Chaque fragment fait l’objet d’une mise en contexte précise qui permet d’en dégager tout l’intérêt ; en effet, les questions qu’ils abordent sont parfois très pointues ou bien le texte conservé ne restitue qu’une toute petite partie d’une discussion ou d’un raisonnement. Le travail d’éclairage proposé est à la fois indispensable et remarquable.
La synthèse, quant à elle, tente de préciser, autant que faire se peut, auxquelles des activités possibles pour un grammairien Alexandros s’est effectivement livré : des deux pôles (« linguistique » et « philologique ») de la grammaire antique, Alexandros s’est consacré plus largement au second qu’au premier, dans la mesure où son travail avait manifestement pour objectif prioritaire le commentaire des textes et où les études lexicales qu’il a pu mener étaient destinées à nourrir celui-ci.
L’ouvrage de Jean-Luc Vix offre un double intérêt : faire revivre la figure d’Alexandros de Cotiaeon, et surtout dresser un tableau à la fois synthétique et exhaustif des nombreuses activités ordinairement rangées sous la dénomination, somme toute assez peu précise, de « grammaire ». Il permet également de se faire une idée circonstanciée des relations — souvent conflictuelles, autant qu’on puisse en juger — entre grammairiens, ainsi que de la place qu’ils pouvaient occuper dans la société de l’époque, certains étant d’obscurs enseignants inconnus du grand public, d’autres, des notables respectés, ou encore des savants dont la pédanterie semblait être le corollaire de l’extrême spécialisation de leur domaine de recherche. Le tableau ainsi dressé est parfois haut en couleurs, à la fois parfaitement informé et vivant, érudit et agréable à lire.

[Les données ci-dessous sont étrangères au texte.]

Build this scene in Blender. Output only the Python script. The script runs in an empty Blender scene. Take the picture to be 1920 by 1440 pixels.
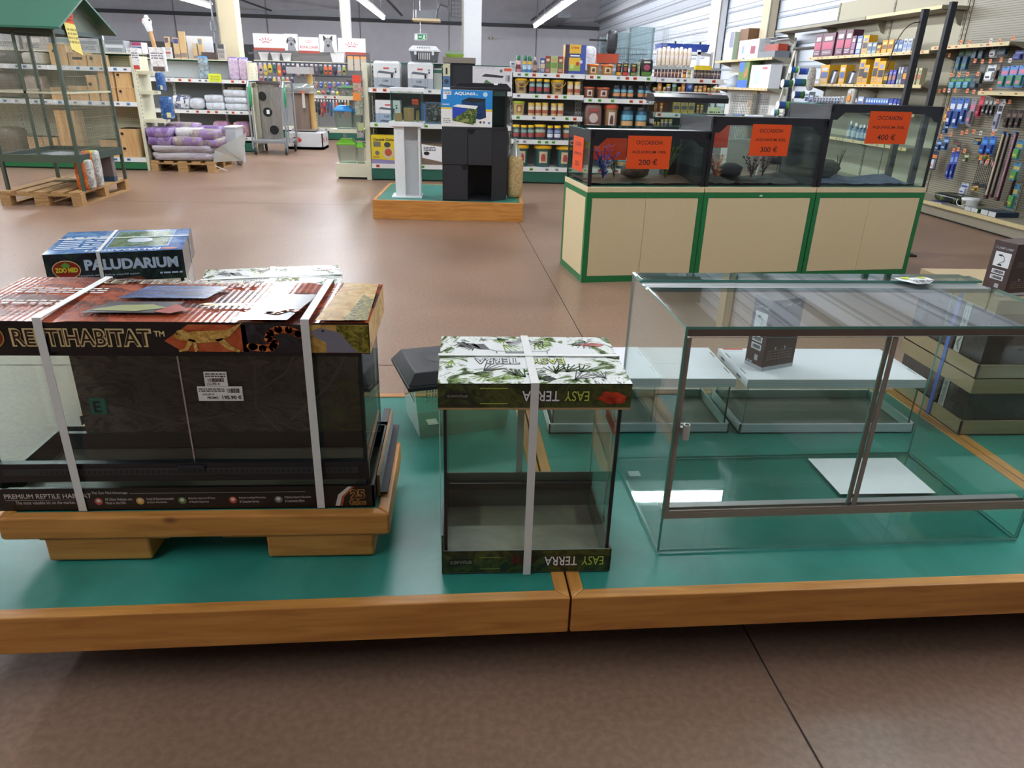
import bpy, math, random
from mathutils import Matrix, Vector
random.seed(7)
S = bpy.context.scene
COL = S.collection
# ---------------------------------------------------------------- camera, world, lights, exposure
cam_d = bpy.data.cameras.new('camera'); cam = bpy.data.objects.new('camera', cam_d); COL.objects.link(cam)
cam_d.sensor_width = 36; cam_d.lens = 36 * 1331 / 1920; cam_d.clip_end = 200; cam_d.clip_start = 0.05
cam.matrix_world = Matrix(((0.99735496, 0, -0.07268477, 0), (-0.06681482, 0.39369531, -0.91680957, 0),
                           (0.02861565, 0.91924099, 0.39265397, 1.335), (0, 0, 0, 1)))
S.camera = cam
wd = bpy.data.worlds.new('world'); S.world = wd; wd.use_nodes = True
wd.node_tree.nodes['Background'].inputs[0].default_value = (.75, .82, 1, 1)
wd.node_tree.nodes['Background'].inputs[1].default_value = 0.3
S.view_settings.view_transform = 'Standard'; S.view_settings.look = 'None'
S.view_settings.exposure = 0.35; S.view_settings.gamma = 1
S.cycles.transparent_max_bounces = 32; S.cycles.max_bounces = 8; S.cycles.sample_clamp_indirect = 6
S.cycles.caustics_reflective = False; S.cycles.caustics_refractive = False
LAMP = 62.0

# ---------------------------------------------------------------- materials
def lin(h):
    h = h.lstrip('#'); c = [int(h[i:i+2], 16) / 255 for i in (0, 2, 4)]
    return tuple(x / 12.92 if x <= .04045 else ((x + .055) / 1.055) ** 2.4 for x in c) + (1,)
_m = {}
def new(name):
    m = bpy.data.materials.new(name); m.use_nodes = True
    nt = m.node_tree; b = nt.nodes['Principled BSDF']
    return m, nt, b
def N(nt, t, **k):
    n = nt.nodes.new(t)
    for a, v in k.items():
        if a in n.inputs.keys(): n.inputs[a].default_value = v
        else: setattr(n, a, v)
    return n
def ramp(nt, stops, inter='LINEAR'):
    r = nt.nodes.new('ShaderNodeValToRGB'); e = r.color_ramp; e.interpolation = inter
    while len(e.elements) < len(stops): e.elements.new(.5)
    for i, (p, c) in enumerate(stops):
        e.elements[i].position = p; e.elements[i].color = lin(c)
    return r
def C(h, rough=.5, metal=0, var=.06, spec=.5, bump=0, scale=30):
    """plain coloured surface with a little procedural mottling"""
    k = (h, rough, metal, var, spec, bump, scale)
    if k in _m: return _m[k]
    m, nt, b = new('paint_' + h.strip('#')); b.inputs['Roughness'].default_value = rough
    b.inputs['Metallic'].default_value = metal; b.inputs['Specular IOR Level'].default_value = spec
    tc = N(nt, 'ShaderNodeTexCoord'); no = N(nt, 'ShaderNodeTexNoise', Scale=scale, Detail=3.0)
    nt.links.new(tc.outputs['Object'], no.inputs['Vector'])
    mx = N(nt, 'ShaderNodeMix', data_type='RGBA', blend_type='MULTIPLY')
    mr = N(nt, 'ShaderNodeMapRange'); mr.inputs[3].default_value = 1 - var; mr.inputs[4].default_value = 1 + var
    nt.links.new(no.outputs['Fac'], mr.inputs[0])
    mx.inputs[0].default_value = 1; mx.inputs[6].default_value = lin(h)
    cc = N(nt, 'ShaderNodeCombineColor')
    for i in range(3): nt.links.new(mr.outputs[0], cc.inputs[i])
    nt.links.new(cc.outputs[0], mx.inputs[7]); nt.links.new(mx.outputs[2], b.inputs['Base Color'])
    if bump:
        bp = N(nt, 'ShaderNodeBump', Strength=bump, Distance=.01)
        nt.links.new(no.outputs['Fac'], bp.inputs['Height']); nt.links.new(bp.outputs[0], b.inputs['Normal'])
    _m[k] = m; return m
def ART(stops, scale=12, rough=.2, dist=1.5, stretch=(1, 1, 1), inter='LINEAR', bump=0, name='print', rib=0):
    """printed or natural mottled surface: distorted noise through a colour ramp"""
    k = (tuple(stops), scale, rough, dist, stretch, inter, bump, rib)
    if k in _m: return _m[k]
    m, nt, b = new(name); b.inputs['Roughness'].default_value = rough
    tc = N(nt, 'ShaderNodeTexCoord'); mp = N(nt, 'ShaderNodeMapping'); mp.inputs['Scale'].default_value = stretch
    no = N(nt, 'ShaderNodeTexNoise', Scale=float(scale), Detail=6.0, Distortion=float(dist))
    no.inputs['Roughness'].default_value = .65
    nt.links.new(tc.outputs['Object'], mp.inputs['Vector']); nt.links.new(mp.outputs[0], no.inputs['Vector'])
    r = ramp(nt, stops, inter); nt.links.new(no.outputs['Fac'], r.inputs[0]); nt.links.new(r.outputs[0], b.inputs['Base Color'])
    if bump or rib:
        bp = N(nt, 'ShaderNodeBump', Strength=float(bump or rib), Distance=.004)
        if rib:
            wv = N(nt, 'ShaderNodeTexWave', Scale=22.0, Distortion=.6); wv.bands_direction = 'X'
            nt.links.new(tc.outputs['Object'], wv.inputs['Vector']); nt.links.new(wv.outputs['Fac'], bp.inputs['Height'])
        else: nt.links.new(no.outputs['Fac'], bp.inputs['Height'])
        nt.links.new(bp.outputs[0], b.inputs['Normal'])
    _m[k] = m; return m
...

Nous nous permettrons néanmoins de signaler quelques erreurs typographiques, tant en grec (p. XVII : γραμμτική τέχνη; p. XXXVII, κριτικόι; p. 19, fragment 6a : αντι, προδῳς ; p. 33, fragment 10 : Ἆμμωνος) qu’en français (p. XXIV : grammaririen ; p. LXXIII : « il est possible qu’elle faisait partie ») ou en anglais (p. XXV : wich) : elles n’enlèvent rien à la qualité de l’ouvrage.